Nefes alır gibi çocuk yapmaları, bombalar atılırken, ülkeden kaçarken ve ülkemize sığınırken dahi bu işe ara vermemiş olmaları da deli ediyor bizi belki…
Fakat…
Tüm bu hissettiklerimiz bize, karşımızdakinin “insan” olduğunu asla unutturmamalı…
Kızsak da, ifrit olsak da, neticede onların da insan olduğunu aklımızdan çıkartmamamız gerekiyor.
Zira…
özellikle ülkemizde bulunan Suriyeliler ile ilgili olarak hissettiklerimiz, son derece vahim olayları tetikliyor.
öte yandan…
Bir de dönüp bizden olanların yaptığına bakalım!

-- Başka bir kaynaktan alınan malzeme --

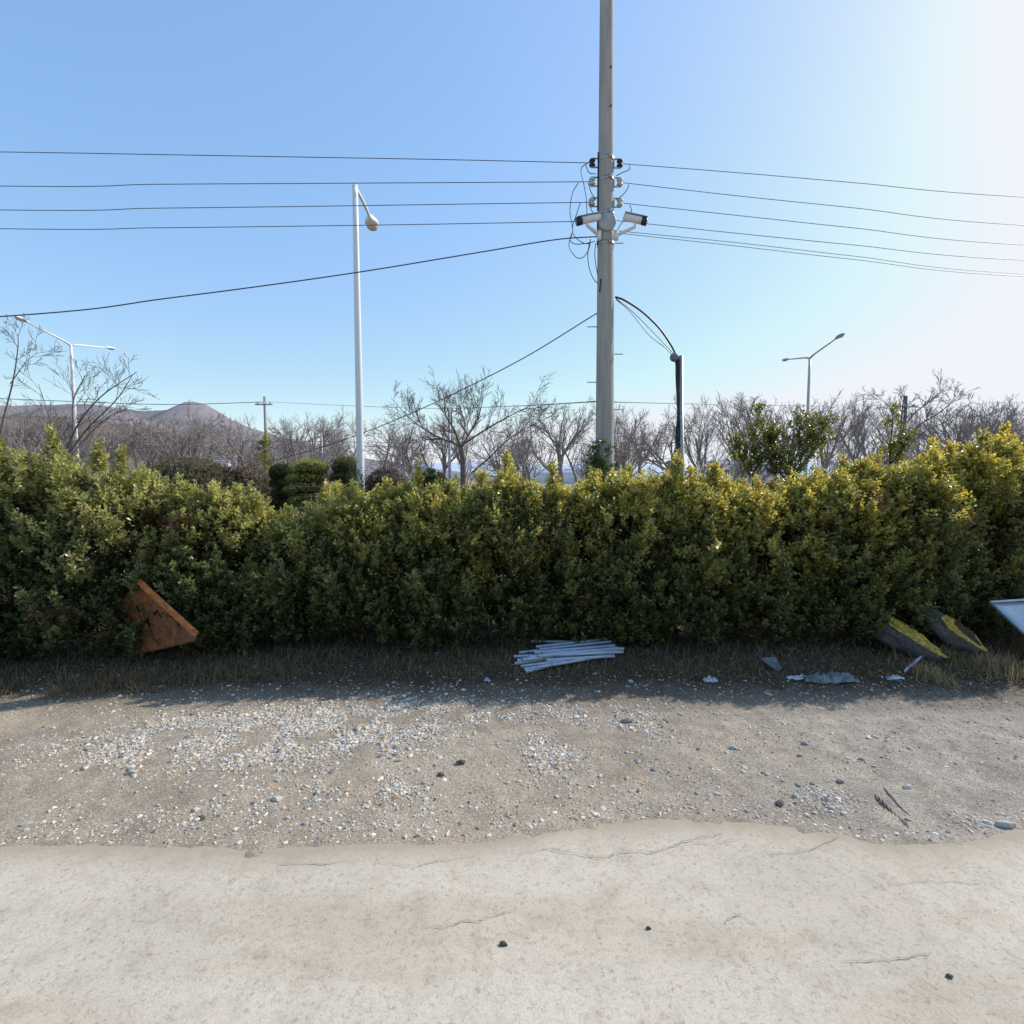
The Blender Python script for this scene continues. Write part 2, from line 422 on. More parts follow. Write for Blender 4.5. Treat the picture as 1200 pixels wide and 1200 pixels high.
# road sheet with a broken edge and cracks
rows = np.concatenate([[0], np.cumsum(np.full(14, .012)), [.25, .5, .9, 1.4, 2, 3, 4, 5, 6, 8, 12, 20]])
RV = []
for k, r in enumerate(rows):
    RV.append(np.stack([xs, ye - r, np.full_like(xs, (.014 if k > 0 else -.06)) - .006*np.exp(-r/.03)*(k > 0)
                        + (k > 0)*(.004*np.sin(xs*.9+1)*np.sin((ye-r)*1.3))], 1))
RV[0][:, 1] += .008
RV = np.concatenate(RV); nx = len(xs); i = np.arange(len(RV)).reshape(len(rows), nx)
RF = np.stack([i[:-1,:-1], i[1:,:-1], i[1:,1:], i[:-1,1:]], -1).reshape(-1, 4)
V = [RV]; Fs = [RF]; fm = [np.zeros(len(RF))]; base = len(RV)
cracks = [[(600,1002),(640,999),(680,1003),(700,1008),(730,1002),(770,1000),(800,992),(840,990),(870,985)],
          [(690,1001),(695,1006),(720,1004)], [(790,995),(800,988),(830,984),(845,978)],
          [(500,1090),(530,1088),(560,1082),(600,1070)], [(900,1003),(940,1000),(985,982)],
          [(990,1130),(1030,1128),(1060,1124),(1090,1120)], [(845,1085),(865,1075),(888,1090)],
          [(440,1012),(480,1018),(520,1012),(560,1004)], [(300,1013),(350,1016),(420,1012)], [(1040,1040),(1090,1036),(1150,1040)]]
for c in cracks:
    pts = smooth_line([gnd(*p) for p in c], 7)
    pts = [p + np.array([.004*random.gauss(0, 1), .022*nz(p[0], p[1], 0, 9) + .012*nz(p[0], p[1], 0, 28), 0]) for p in pts]
    n = len(pts); vv = []
    for k, p in enumerate(pts):
        d = pts[min(k+1, n-1)] - pts[max(k-1, 0)]; d /= np.linalg.norm(d) + 1e-9
        wd = (.0008 + .0026*random.random()) * math.sin(PI*(k+.3)/(n+.6))**.5
        s_ = np.array([-d[1], d[0], 0]) * wd
        for q in (p - s_, p + s_): vv.append((q[0], q[1], .0215))
    ff = np.array([(base+2*k, base+2*k+2, base+2*k+3, base+2*k+1) for k in range(n-1)])
    V.append(np.array(vv)); Fs.append(ff); fm.append(np.ones(len(ff))); base += len(vv)
structure(mesh('road', np.concatenate(V), np.concatenate(Fs), [M['road'], M['crack']], smooth=False, fmat=np.concatenate(fm), color=np.concatenate([np.repeat(np.exp(-rows/.16), nx), np.zeros(base - len(RV))])[:, None]*np.ones(3)))

# hills
def hill(name, prof, dist, mat, depth, rough):
    pxs = np.array([p[0] for p in prof], float); pys = np.array([p[1] for p in prof], float)
    xs_ = np.arange(pxs[0], pxs[-1], 4.); tops = np.interp(xs_, pxs, pys)
    rows_ = 16; VV = []
    for r in range(rows_ + 6):
        t = r / rows_
        y = dist - depth + depth * t
        for px, ty in zip(xs_, tops):
            H = at(px, ty, dist)[2]; x = at(px, ty, dist)[0] * (1 + .15*(t-1)*depth/dist)
            h = H * (1 - abs(1 - t)**1.5) if t <= 1 else H * max(0, 1 - (t-1)*2)
            h += rough * H * nz(x/dist*9, y/dist*9, 2) * (1 - t if t < 1 else 0) * t * 2 + (.012*H*nz(px*.35, r*2., 0) if t > .8 else 0)
            VV.append((x, y, max(h, -1)))
    nxx = len(xs_); ii = np.arange(len(VV)).reshape(rows_ + 6, nxx)
    FF = np.stack([ii[:-1,:-1], ii[:-1,1:], ii[1:,1:], ii[1:,:-1]], -1).reshape(-1, 4)
    structure(mesh(name, VV, FF, mat, smooth=True))
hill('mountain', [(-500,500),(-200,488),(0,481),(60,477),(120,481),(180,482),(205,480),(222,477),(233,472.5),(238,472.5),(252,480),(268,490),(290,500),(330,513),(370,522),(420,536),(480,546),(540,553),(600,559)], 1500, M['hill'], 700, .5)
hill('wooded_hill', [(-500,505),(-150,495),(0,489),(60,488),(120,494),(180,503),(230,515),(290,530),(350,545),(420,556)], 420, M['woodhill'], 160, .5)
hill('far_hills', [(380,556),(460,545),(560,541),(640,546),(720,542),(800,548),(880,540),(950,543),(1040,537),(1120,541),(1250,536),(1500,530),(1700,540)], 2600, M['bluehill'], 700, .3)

# ------------------------------------------------------------------ foliage
def leaves(P, A, Ln, k, size, aspect, colors, tipcol=None, pitch=(75, 30), jitter=.22):
    """sprigs of k leaves each around axis A"""
    n = len(P)
    A = A / (np.linalg.norm(A, axis=1, keepdims=True) + 1e-9)
    ref = np.where(np.abs(A[:, 2:3]) < .9, np.array([[0, 0, 1.]]), np.array([[1., 0, 0]]))
    U = np.cross(A, ref); U /= np.linalg.norm(U, axis=1, keepdims=True) + 1e-9
    W = np.cross(A, U)
    ph0 = RNG.uniform(0, 6.28, n)
    VV, CC = [], []
    for j in range(k):
        t = (j + .5) / k
        ph = ph0 + j*2.4 + RNG.normal(0, .3, n)
        pit = np.radians(pitch[0] + (pitch[1]-pitch[0])*t + RNG.normal(0, 14, n))
        rad = U*np.cos(ph)[:, None] + W*np.sin(ph)[:, None]
        d = A*np.cos(pit)[:, None] + rad*np.sin(pit)[:, None]
        d[:, 2] -= .1*RNG.random(n)
        d /= np.linalg.norm(d, axis=1, keepdims=True)
        s_ = np.cross(d, A + RNG.normal(0, .25, (n, 3))); s_ /= np.linalg.norm(s_, axis=1, keepdims=True) + 1e-9
        nn = np.cross(s_, d)
        l = size*RNG.uniform(.7, 1.2, n)*(1 - .25*(t > .85)); wd = l*aspect*RNG.uniform(.85, 1.15, n)
        b0 = P + A*(Ln*t)[:, None]
        m_ = b0 + d*(l*.58)[:, None] + nn*(wd*.16)[:, None]
        VV.append(np.stack([b0, m_ + s_*(wd/2)[:, None], b0 + d*l[:, None], m_ - s_*(wd/2)[:, None]], 1))
        c = colors * (1 + np.clip(RNG.normal(0, jitter, (n, 1)), -.75, 1.2))
        if tipcol is not None: c = c*(1 - .55*t**2) + tipcol*(.55*t**2)
        CC.append(np.repeat(np.clip(c, .004, .9)[:, None, :], 4, 1))
    V = np.concatenate(VV).reshape(-1, 3); C = np.concatenate(CC).reshape(-1, 3)
    q = np.arange(len(V)//4)*4
    F = np.concatenate([np.stack([q, q+1, q+2], 1), np.stack([q, q+2, q+3], 1)])
    return V, F, C
def merge(parts):
    V, F, C = [], [], []; b = 0
    for v, f, c in parts:
        V.append(v); F.append(f + b); C.append(c); b += len(v)
    return np.concatenate(V), np.concatenate(F), np.concatenate(C)

GREEN_D = np.array([.018, .033, .014]); GREEN_M = np.array([.078, .102, .038])
YEL = np.array([.39, .365, .125]); GOLD = np.array([.47, .37, .09]); PALE = np.array([.33, .33, .16])

def hedge_line(x): return 7.85 - .85*max(0, min(1, (-x - 3)/4.5)) + .5*max(0, min(1, (x - 5)/3)) + .05*math.sin(x*1.7)
TOP = [(-200,505),(0,515),(40,535),(90,540),(150,545),(200,555),(240,572),(290,585),(340,592),(390,585),(440,572),(490,563),(540,566),(600,556),(650,560),(700,555),
       (750,556),(800,553),(850,560),(900,565),(950,548),(1000,540),(1050,540),(1100,528),(1150,520),(1200,505),(1400,490)]
def top_h(x, y):
    px = 600 + 600*x/y
    return at(px, np.interp(px, [p[0] for p in TOP], [p[1] for p in TOP]), y)[2]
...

İşte en son yaşanan ve hamile kadının içinde olduğu aracın üzerine çıkıp, akla gelmedik şiddeti yapan insana ne diyeceğiz?
Buna benzer hemen her gün bir olaya şahit oluyoruz bu ülkede.
Hem de bizimkilerin bizzat başrolde oynadığı olaylara…
Peki, onların yaptığı ne?
Yoksa her türlü kepazeliği yapmak ve şiddeti dibine kadar uygulamak bize serbest de onlara mı yasak olmalı?